See also: Drift detection use case · Baseline snapshot
Baseline snapshot
A point-in-time capture of a host's security-relevant configuration that your team explicitly marks as trusted. Every later scan diffs against the active baseline so 'change' always means 'change from what we approved'.
See also: Product tour · Configuration drift
File integrity monitoring (FIM)
Detecting unauthorised changes to critical files — typically via cryptographic hashes — so tampering with binaries, configs, or boot scripts surfaces quickly. Blackglass includes FIM-style signals as part of a broader drift model rather than as a standalone noisy alert stream.
See also: FIM use case
CIS benchmark
Center for Internet Security published hardening guidance and scored checks for operating systems and software. Blackglass helps teams stay close to CIS Linux expectations between formal audits by alerting when real hosts slip from the posture you captured.
See also: CIS monitoring use case
Row-level security (RLS)
A database enforcement pattern where every query automatically filters rows to the current tenant's data. Blackglass uses Postgres RLS so application bugs cannot accidentally cross tenant boundaries — bypasses are rare, audited, and tagged in code.
See also: Security overview · Engineering blog: RLS
Evidence bundle
An exportable package (PDF + structured JSON) that ties drift findings, baseline metadata, and operator actions into a single artefact suitable for auditors, customers, or post-incident review.
See also: SOX evidence use case
Charon
Blackglass's optional cloud-resource hygiene module: read-only inventory across linked cloud accounts, idle-resource detection, and human-approved cleanup requests — bundled in the same console as Linux drift.
See also: Why Charon exists · Cloud waste estimator
Snapshot freshness
How current the dashboard's view of a host is relative to the last successful scan. Blackglass documents expected maximum lag per deployment mode so teams can trust timestamps during incidents and audits.
See also: Snapshot freshness doc
Remediator
Optional human-in-the-loop remediation assistant that proposes fix plans for drift, validates them in a sandbox where configured, and never applies changes to production without explicit operator approval.
See also: Pricing & FAQ
Side-scanning (agentless cloud)
A cloud vendor technique that reads workload state from storage snapshots without an in-guest agent — excellent breadth, but inherently snapshot-time and blind to some in-server configuration nuances. Often complementary to Blackglass's inside-the-OS view.

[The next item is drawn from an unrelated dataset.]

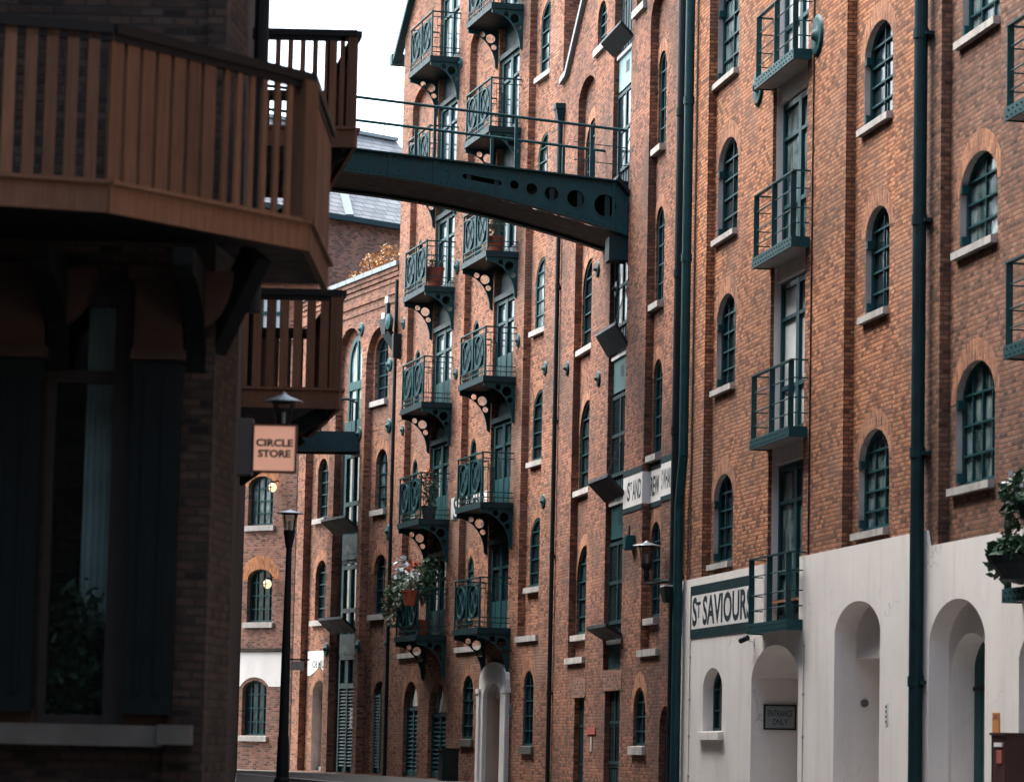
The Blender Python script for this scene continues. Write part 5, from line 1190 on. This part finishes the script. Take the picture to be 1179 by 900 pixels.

See also: Blackglass vs Orca
CNAPP
Cloud-Native Application Protection Platform — an umbrella category covering CSPM, CIEM, CWPP, and related cloud controls. Blackglass is not a CNAPP; it specialises in Linux configuration integrity while CNAPPs focus on cloud control-plane risk.
See also: Blackglass vs Wiz
ITGC (IT general controls)
Controls over IT systems that support financial reporting integrity — change management, access, operations. Blackglass evidence exports are often used as supplementary ITGC artefacts for server configuration change review.